También contó la historia que sigue, ciertamente siniestra. Años antes (la comida después de la cual el padre hizo esta narración debió tener lugar entre mediados de 1961 y mediados del 63), sus servicios sacerdotales fueron requeridos para administrar el viático a un enfermo que estaba internado en cierto manicomio de Buenos Aires, supongo que el de Vieytes porque no creo que hubiera otro en la ciudad.
Mientras disponían lo necesario para que el enfermo recibiera al cura, éste se paseaba por un largo pasillo, llevando la hostia contra su pecho, oculta bajo la sotana. De arriba abajo recorría Castellani el pasillo, al que daban sucesivas puertas, cerradas todas.
Y ocurrió que, cada vez que pasaba frente a una de esas puertas -cerrada- el interno que estaba detrás de ella sufría un acceso de furia, golpeándose contra las paredes mientras gritaba como un enajenado: ¡Te conozco, pan maldito!
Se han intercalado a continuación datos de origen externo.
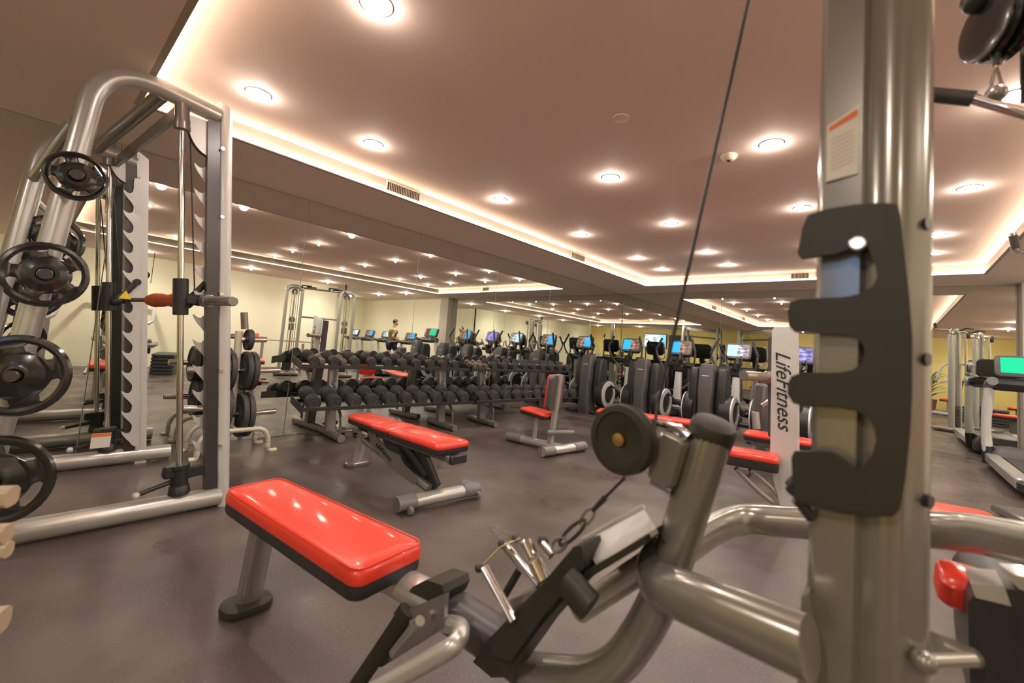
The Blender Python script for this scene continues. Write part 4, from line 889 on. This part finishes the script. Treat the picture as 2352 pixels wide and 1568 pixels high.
# sticker on post
YS=Y0-.0715
st=MB().prism(YP([(1900,290),(1976,240),(1972,398),(1897,418)],YS),(0,-.001,0),(0,.0008,0)).build('sticker',PAPER,nr,world=True,label='white instruction sticker with an orange band')
MB().prism(YP([(1904,294),(1970,250),(1970,266),(1904,304)],YS),(0,-.0016,0),(0,-.0009,0)).build('orange_band',ORST,st,world=True)
m=MB()
for k in range(8):
    y=318+k*10; m.prism(YP([(1908,y+4),(1960,y-20),(1960,y-18),(1908,y+6)],YS),(0,-.0015,0),(0,-.0009,0))
m.build('printed_lines',GREYW,st,world=True)
# post base boss
MB().prism(YP([(1840,1500),(1850,1345),(1866,1340),(1880,1400),(1880,1568),(1845,1568)],.80),(0,-.04,0),(0,.05,0)).build('post_boss',PLAT,nr,world=True)
MB().box(atY(1832,1440,.8),(.014,.03,.022),bev=.003).build('stop_block',BLACK,nr,world=True)
# pulley
pc_=atY(1430,1008,.775); ax_=Vector((-.10,-1,.0)).normalized()
m=MB(); m.lathe([(.012,-.012),(.055,-.016),(.064,-.014),(.0665,-.006),(.058,0),(.0665,.006),(.064,.014),(.052,.016),(.050,.012),(.018,.010),(.012,.008)],pc_,ax_,40,closed=True); pw=m.build('pulley_wheel',OLIVEB,nr,world=True)
m=MB(); m.lathe([(.012,.010),(.012,.016),(.006,.017),(.001,.017)],pc_,ax_,16); m.lathe([(.010,-.03),(.010,.01),(.001,.01)],pc_,ax_,16); m.build('axle_pin',BRASS,pw,world=True)
m=MB(); m.lathe([(.001,-.026),(.045,-.026),(.062,-.020),(.064,-.014),(.001,-.014)],pc_,ax_,36); m.build('pulley_cheek',OLIVEB,nr,world=True)
bx=atY(1540,1052,.82); M=frameM(bx,tuple(dn),(0,-1,0))
m=MB(); m.slab(rrect(.095,.05,.012),[(.004,-.028),(0,-.022),(0,.022),(.004,.028)],M); m.build('swivel_block',PLAT,nr,world=True)
m=MB(); m.tube([M@Vector((.052,-.02,.0)),M@Vector((.058,.0,.0)),M@Vector((.052,.04,0))],.009,12); m.build('swivel_pin',CHROME,nr,world=True); MB().tube([M@Vector((-.055,-.02,.0)),M@Vector((-.055,.02,.0))],.012,12).build('swivel_nut',CHROME,nr,world=True)
# cable
ctop=atY(1720,0,Y0-.03); cdir=(ctop-atY(1512,925,Y0-.05)).normalized()
MB().tube([pc_+Vector((.0575,.0,.012)),atY(1512,925,Y0-.05),ctop,ctop+cdir*.55],.0034,10).build('cable',BLACK,nr,world=True)
w0=atY(1436,1096,.775); w1=atY(1392,1140,.775)
MB().tube([w0,w1],.0032,10).build('cable',BLACK,nr,world=True)
MB().tube([w1,atY(1362,1172,.775)],.0065,12,taper=.0048).build('cable_sleeve',BLACK,nr,world=True)
# row handle (separate thing)
rh=thing('row_handle','chrome double-grip row handle clipped to the cable, resting on the foot plate','cable handle',atY(1215,1320,.78))
def ringlink(a,b,r,w,y,nm,mt=CHROME):
    a=atY(*a,y); b=atY(*b,y); d=(b-a); L=d.length; d.normalize(); n=Vector((0,1,0)).cross(d).normalized(); pts=[]
    for k in range(25):
        th=2*PI*k/24; pts.append((a+b)/2+d*(L/2)*math.cos(th)+n*w*math.sin(th))
    MB().tube(pts,r,8).build(nm,mt,rh,world=True)
ringlink((1366,1168),(1334,1205),.003,.009,.775,'carabiner_ring',STEELD); ringlink((1345,1195),(1285,1250),.0036,.009,.775,'carabiner',GUNM); ringlink((1300,1238),(1268,1262),.004,.011,.775,'eye_ring',STEELD)
m=MB(); a=atY(1205,1240,.775); b=atY(1250,1335,.775); m.cyl(a,a.lerp(b,.45),.014,16,bev=.003); m.cyl(a.lerp(b,.5),b,.017,16,bev=.003); m.cyl(atY(1245,1250,.775),atY(1268,1275,.775),.010,12); m.build('swivel_body',CHROME,rh,world=True)
m=MB(); m.tube([atY(1112,1302,.73),atY(1180,1425,.73)],.012,14,ry=.008); m.build('grip_bar',CHROME,rh,world=True)
m=MB(); m.tube([atY(1160,1252,.80),atY(1236,1345,.80)],.010,14); m.build('grip_bar',CHROME,rh,world=True)
m=MB(); m.tube([atY(1098,1305,.73),atY(1150,1255,.78),atY(1195,1236,.80)],.0028,8); m.build('side_strap',CHROME,rh,world=True)
m=MB(); m.sphere(atY(1100,1304,.73),.0095); m.sphere(atY(1152,1248,.79),.0095); m.sphere(atY(1184,1236,.80),.009); m.sphere(atY(1248,1242,.80),.013); m.build('end_plug',BLACK,rh,world=True)
# ---------------------------------------------------------------- lat bar at top right
lb=thing('lat_pulldown','lat pulldown pulley block hanging over a chrome bar at the top right','cable machine',(.15,1.2,1.6))
YL=1.2
for px,dx in ((2270,0),(2312,0)):
    MB().lathe([(.01,-.009),(.058,-.011),(.064,-.008),(.055,0),(.064,.008),(.058,.011),(.01,.009)],atY(px,62,YL+(.0 if px<2300 else .01)),(1,.55,0),32).build('pulley_wheel',GLOSSB,lb,world=True)
m=MB(); m.prism(YP([(2262,-40),(2330,-40),(2335,60),(2318,130),(2300,145),(2268,120),(2255,50)],YL+.012),(0,0,0),(0,.006,0)); m.build('pulley_cheek',STEELD,lb,world=True)
m=MB(); m.cyl(atY(2290,100,YL),atY(2290,-300,YL),.006,10); m.cyl(atY(2352,235,YL+.1),atY(2346,-300,YL+.1),.005,8); m.sphere(atY(2245,0,YL),.026); m.build('cable',BLACK,lb,world=True)
m=MB(); m.cyl(atY(2287,95,YL),atY(2289,150,YL),.010,12,r2=.006); m.build('cable_end',BLACK,lb,world=True)
l2=thing('lat_bar','chrome lat bar with black rubber grip hanging from the pulley at the top right','cable handle',(.2,1.2,1.55))
m=MB()
pts=[atY(*q,YL) for q in [(2288,148),(2275,212),(2284,214)]]
m.tube([atY(2286,150,YL),atY(2274,208,YL)],.003,8); m.tube([atY(2290,150,YL),atY(2304,208,YL)],.003,8); m.tube([atY(2274,208,YL),atY(2304,208,YL)],.003,8); m.tube([atY(2284,152,YL),atY(2292,152,YL)],.004,8); m.build('carabiner',CHROME,l2,world=True)
MB().tube([atY(2232,226,YL),atY(2330,254,YL),atY(2440,288,YL-.02)],.010,16,bend=.05).build('bar',CHROME,l2,world=True)
MB().tube([atY(2136,217,YL),atY(2236,227,YL)],.0145,18).build('rubber_grip',RUBBER,l2,world=True)
MB().sphere(atY(2288,216,YL),.017).build('bar_eye',STEELD,l2,world=True)
# ---------------------------------------------------------------- right foreground weight housing
wh=thing('weight_housing','black weight stack housing with pale cap and red pad at the lower right','weight machine',(.3,1.3,0))
Yw=1.15
top=YP([(2222,1385),(2240,1362),(2322,1352),(2420,1372),(2420,1700),(2236,1640),(2228,1568)],Yw)
MB().prism(top,(0,0,0),(0,.25,0)).build('housing',BLACK,wh,world=True)
MB().prism(YP([(2228,1337),(2306,1345),(2322,1390),(2240,1370)],Yw-.004),(0,-.004,0),(0,.08,0)).build('top_cap',SILVER,wh,world=True)
MB().prism(YP([(2308,1318),(2400,1330),(2400,1375),(2340,1352)],Yw-.0),(0,0,0),(0,.06,0)).build('top_cap',SILVER,wh,world=True)
c=atY(2252,1350,Yw+.10); M=frameM(c,(1,.1,-.05),(0,-.35,1)); o=MB().slab(rrect(.12,.08,.02),[(.008,-.04),(0,-.03),(0,.01),(.006,.018),(.018,.022)],M).build('pad',RED,wh,world=True)
m=MB(); m.tube([atY(2140,1475,1.0),atY(2232,1510,1.1)],.016,12); m.build('link_bar',PLAT,wh,world=True)
# ---------------------------------------------------------------- beige pegs at the lower left edge
sr=thing('accessory_rack','beige pegged accessory rack cropped by the left edge of the view','rack',(-1.35,.05,0))
m=MB(); q=atX(-40,1200,-1.5); m.box((-1.5,q.y-.05,.55),(.05,.05,1.1),bev=.008); m.box((-1.5,q.y-.05,.015),(.35,.3,.03),bev=.008); m.build('post',BLACK,sr,world=True)
for (px,py,h) in ((22,1140,.042),(12,1225,.038),(14,1262,.032),(2,1425,.05)):
    c=atX(px,py,-1.45); e=Vector((-1.5,q.y-.05,c.z)); MB().tube([e,c+(c-e).normalized()*.005],h*.5,12,rnd=4).build('peg',BEIGE,sr,world=True)
# ---------------------------------------------------------------- world and camera
w=bpy.data.worlds.new('world'); SC.world=w; w.use_nodes=True; bg=w.node_tree.nodes['Background']; bg.inputs[0].default_value=(1,.85,.7,1); bg.inputs[1].default_value=.05
cam=bpy.data.cameras.new('camera'); co=bpy.data.objects.new('camera',cam); COL.objects.link(co)
co.matrix_world=Matrix(((rt.x,up.x,-fw.x,0),(rt.y,up.y,-fw.y,0),(rt.z,up.z,-fw.z,1.05),(0,0,0,1)))
cam.sensor_width=36; cam.lens=F/2352*36; cam.shift_y=PY/2352; cam.clip_start=.02; cam.clip_end=80
cam.dof.use_dof=True; cam.dof.focus_distance=3.3; cam.dof.aperture_fstop=2.4
SC.camera=co
SC.view_settings.view_transform='Standard'; SC.view_settings.look='None'; SC.view_settings.gamma=1; SC.view_settings.exposure=.72; SC.view_settings.use_curve_mapping=False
Con relación al tema, nos comunicó asimismo que en Buenos Aires, según noticias que tenía, se realizaban misas negras. Cosa que por entonces no sólo nos horrorizó sino que nos pareció sorprendente, ya que cuesta creer que alguien, explícita y deliberadamente, rinda culto al demonio. Sin embargo, pasado el tiempo, uno vino a enterarse que eso no es tan raro, existiendo bandas de rock que interpretan piezas pródigas en invocaciones a Satanás, implícitas o explícitas.
De modo que no ha de extrañar que, en una ciudad tan moderna como Milán, que se alza en plena Comunidad Económica Europea, famosa por su teatro, la elegancia de sus tiendas y la calidad de sus automóviles, el arzobispo, no hace mucho, haya tenido que duplicar el número de exorcistas autorizados para actuar en casos de posesión diabólica, dado el aumento de los mismos en su diócesis.